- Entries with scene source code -
================================
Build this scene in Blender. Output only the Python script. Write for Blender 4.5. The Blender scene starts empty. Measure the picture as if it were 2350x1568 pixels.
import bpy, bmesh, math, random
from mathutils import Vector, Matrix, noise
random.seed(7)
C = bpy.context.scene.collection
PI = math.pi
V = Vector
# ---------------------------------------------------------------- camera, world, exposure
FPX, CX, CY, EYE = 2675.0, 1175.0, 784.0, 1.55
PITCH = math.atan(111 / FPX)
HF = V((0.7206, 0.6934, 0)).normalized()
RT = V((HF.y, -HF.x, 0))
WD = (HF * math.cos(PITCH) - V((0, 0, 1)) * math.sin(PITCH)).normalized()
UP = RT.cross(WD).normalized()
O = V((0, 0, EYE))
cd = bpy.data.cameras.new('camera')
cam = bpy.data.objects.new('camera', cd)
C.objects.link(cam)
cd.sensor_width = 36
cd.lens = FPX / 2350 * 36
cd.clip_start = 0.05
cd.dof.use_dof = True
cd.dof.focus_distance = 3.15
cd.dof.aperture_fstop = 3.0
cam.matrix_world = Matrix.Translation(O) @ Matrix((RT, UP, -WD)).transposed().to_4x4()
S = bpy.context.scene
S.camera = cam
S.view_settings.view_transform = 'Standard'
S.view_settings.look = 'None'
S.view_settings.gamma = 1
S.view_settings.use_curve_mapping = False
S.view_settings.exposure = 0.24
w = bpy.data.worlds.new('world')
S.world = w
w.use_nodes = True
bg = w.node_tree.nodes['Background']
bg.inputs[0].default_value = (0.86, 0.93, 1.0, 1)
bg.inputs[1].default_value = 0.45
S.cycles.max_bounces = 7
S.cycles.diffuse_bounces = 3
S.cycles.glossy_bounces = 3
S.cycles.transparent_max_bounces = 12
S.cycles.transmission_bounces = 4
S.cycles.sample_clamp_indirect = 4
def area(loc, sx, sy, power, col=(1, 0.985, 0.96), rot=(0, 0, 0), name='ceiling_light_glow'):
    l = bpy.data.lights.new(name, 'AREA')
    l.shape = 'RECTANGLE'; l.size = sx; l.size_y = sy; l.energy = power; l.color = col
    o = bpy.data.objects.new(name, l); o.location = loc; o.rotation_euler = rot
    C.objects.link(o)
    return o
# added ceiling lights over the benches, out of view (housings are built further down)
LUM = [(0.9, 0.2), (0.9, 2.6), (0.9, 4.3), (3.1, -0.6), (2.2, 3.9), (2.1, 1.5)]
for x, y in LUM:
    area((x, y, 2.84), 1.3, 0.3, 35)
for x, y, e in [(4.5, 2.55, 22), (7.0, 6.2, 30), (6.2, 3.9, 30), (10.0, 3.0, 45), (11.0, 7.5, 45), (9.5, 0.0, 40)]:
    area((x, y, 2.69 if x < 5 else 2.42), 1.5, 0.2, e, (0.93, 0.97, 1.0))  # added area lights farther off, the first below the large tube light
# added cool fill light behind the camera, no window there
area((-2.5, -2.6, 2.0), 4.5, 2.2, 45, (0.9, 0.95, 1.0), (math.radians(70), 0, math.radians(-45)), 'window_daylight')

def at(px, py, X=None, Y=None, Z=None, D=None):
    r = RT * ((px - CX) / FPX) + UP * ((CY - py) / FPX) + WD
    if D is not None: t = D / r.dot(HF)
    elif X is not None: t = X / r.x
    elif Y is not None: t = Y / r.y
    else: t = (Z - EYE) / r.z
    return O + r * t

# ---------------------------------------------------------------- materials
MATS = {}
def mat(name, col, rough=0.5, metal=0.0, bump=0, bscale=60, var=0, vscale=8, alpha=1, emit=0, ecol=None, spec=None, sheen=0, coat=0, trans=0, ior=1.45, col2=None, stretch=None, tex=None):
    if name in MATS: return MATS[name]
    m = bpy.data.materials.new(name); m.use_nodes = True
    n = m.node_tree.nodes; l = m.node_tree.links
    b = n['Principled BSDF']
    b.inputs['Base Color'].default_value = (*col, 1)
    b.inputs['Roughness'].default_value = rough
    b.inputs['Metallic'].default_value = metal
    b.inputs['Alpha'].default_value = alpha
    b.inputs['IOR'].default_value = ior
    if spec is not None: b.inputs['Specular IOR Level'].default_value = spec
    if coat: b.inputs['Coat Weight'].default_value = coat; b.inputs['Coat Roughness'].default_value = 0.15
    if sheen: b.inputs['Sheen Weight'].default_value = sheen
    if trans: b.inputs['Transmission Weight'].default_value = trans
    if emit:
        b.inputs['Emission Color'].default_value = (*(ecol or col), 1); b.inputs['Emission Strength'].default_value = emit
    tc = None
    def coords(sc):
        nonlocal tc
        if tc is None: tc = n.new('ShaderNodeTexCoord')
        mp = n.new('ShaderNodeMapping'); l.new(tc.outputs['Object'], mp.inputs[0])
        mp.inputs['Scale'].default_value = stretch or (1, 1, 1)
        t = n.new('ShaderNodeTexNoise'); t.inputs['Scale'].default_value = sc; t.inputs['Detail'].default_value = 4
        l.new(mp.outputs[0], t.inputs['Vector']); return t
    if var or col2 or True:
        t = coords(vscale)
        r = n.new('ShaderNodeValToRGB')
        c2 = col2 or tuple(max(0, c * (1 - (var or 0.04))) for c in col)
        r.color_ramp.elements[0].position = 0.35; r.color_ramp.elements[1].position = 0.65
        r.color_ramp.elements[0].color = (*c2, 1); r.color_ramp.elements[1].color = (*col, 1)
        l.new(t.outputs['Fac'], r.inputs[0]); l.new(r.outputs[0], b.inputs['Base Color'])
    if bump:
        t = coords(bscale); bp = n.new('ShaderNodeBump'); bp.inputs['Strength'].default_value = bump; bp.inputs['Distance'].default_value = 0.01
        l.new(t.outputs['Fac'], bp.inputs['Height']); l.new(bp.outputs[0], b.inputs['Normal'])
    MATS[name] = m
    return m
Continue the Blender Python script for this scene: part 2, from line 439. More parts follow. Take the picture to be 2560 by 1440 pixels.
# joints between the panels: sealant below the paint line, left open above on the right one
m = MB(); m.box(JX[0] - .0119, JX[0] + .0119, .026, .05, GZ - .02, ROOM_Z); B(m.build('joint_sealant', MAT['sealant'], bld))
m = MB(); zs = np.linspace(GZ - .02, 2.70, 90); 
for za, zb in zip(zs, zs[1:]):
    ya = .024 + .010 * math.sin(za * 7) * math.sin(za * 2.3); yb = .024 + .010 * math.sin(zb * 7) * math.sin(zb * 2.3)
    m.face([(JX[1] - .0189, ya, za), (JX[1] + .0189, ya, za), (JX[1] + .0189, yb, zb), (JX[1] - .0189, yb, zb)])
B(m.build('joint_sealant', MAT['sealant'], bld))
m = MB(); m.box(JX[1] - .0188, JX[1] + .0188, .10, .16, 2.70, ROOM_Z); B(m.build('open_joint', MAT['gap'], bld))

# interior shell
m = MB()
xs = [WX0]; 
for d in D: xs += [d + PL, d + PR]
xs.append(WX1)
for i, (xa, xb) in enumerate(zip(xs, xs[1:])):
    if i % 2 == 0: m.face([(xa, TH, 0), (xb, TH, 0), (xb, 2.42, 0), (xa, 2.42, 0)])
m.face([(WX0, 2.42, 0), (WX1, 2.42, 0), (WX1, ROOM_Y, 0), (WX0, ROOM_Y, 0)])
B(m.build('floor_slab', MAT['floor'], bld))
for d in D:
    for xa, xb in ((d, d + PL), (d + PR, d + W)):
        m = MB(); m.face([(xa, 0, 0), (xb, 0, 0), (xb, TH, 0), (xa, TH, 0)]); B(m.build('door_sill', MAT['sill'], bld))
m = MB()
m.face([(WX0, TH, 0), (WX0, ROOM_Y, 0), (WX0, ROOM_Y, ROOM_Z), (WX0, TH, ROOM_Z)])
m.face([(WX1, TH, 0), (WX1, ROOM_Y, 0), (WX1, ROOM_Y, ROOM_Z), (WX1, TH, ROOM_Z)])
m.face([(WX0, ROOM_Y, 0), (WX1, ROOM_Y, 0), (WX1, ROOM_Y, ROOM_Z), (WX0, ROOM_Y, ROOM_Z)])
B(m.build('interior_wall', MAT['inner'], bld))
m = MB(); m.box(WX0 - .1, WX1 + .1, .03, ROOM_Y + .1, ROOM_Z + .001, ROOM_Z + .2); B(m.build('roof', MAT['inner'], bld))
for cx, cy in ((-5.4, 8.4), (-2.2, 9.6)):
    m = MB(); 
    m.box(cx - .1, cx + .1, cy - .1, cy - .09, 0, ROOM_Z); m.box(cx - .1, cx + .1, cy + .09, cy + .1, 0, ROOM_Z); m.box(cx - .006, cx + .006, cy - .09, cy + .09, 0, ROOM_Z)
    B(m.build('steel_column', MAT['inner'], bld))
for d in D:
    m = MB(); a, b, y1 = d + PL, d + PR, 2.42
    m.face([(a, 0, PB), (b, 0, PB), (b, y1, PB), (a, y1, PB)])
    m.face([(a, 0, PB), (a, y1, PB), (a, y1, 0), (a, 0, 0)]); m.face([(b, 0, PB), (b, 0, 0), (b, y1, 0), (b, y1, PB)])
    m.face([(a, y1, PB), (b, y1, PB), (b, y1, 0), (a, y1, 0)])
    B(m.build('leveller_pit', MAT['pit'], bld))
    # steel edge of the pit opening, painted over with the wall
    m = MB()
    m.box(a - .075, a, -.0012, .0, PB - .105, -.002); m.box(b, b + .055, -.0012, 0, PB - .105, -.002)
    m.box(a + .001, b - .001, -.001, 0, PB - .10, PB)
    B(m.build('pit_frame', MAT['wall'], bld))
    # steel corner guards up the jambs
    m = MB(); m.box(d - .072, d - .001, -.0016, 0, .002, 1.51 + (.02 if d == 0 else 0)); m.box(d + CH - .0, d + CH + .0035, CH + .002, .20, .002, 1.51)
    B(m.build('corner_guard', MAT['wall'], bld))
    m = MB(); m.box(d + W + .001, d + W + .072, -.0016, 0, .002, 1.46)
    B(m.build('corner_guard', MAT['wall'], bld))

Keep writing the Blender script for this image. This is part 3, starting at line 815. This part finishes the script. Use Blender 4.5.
================================
- Instruction -
Transcribe exactly, and only, the lines beginning at the line containing "xs.append(WX1)" and ending at the line containing "(WX0, ROOM_Y, 0)])", both inclusive.

- The output -
xs.append(WX1)
for i, (xa, xb) in enumerate(zip(xs, xs[1:])):
    if i % 2 == 0: m.face([(xa, TH, 0), (xb, TH, 0), (xb, 2.42, 0), (xa, 2.42, 0)])
m.face([(WX0, 2.42, 0), (WX1, 2.42, 0), (WX1, ROOM_Y, 0), (WX0, ROOM_Y, 0)])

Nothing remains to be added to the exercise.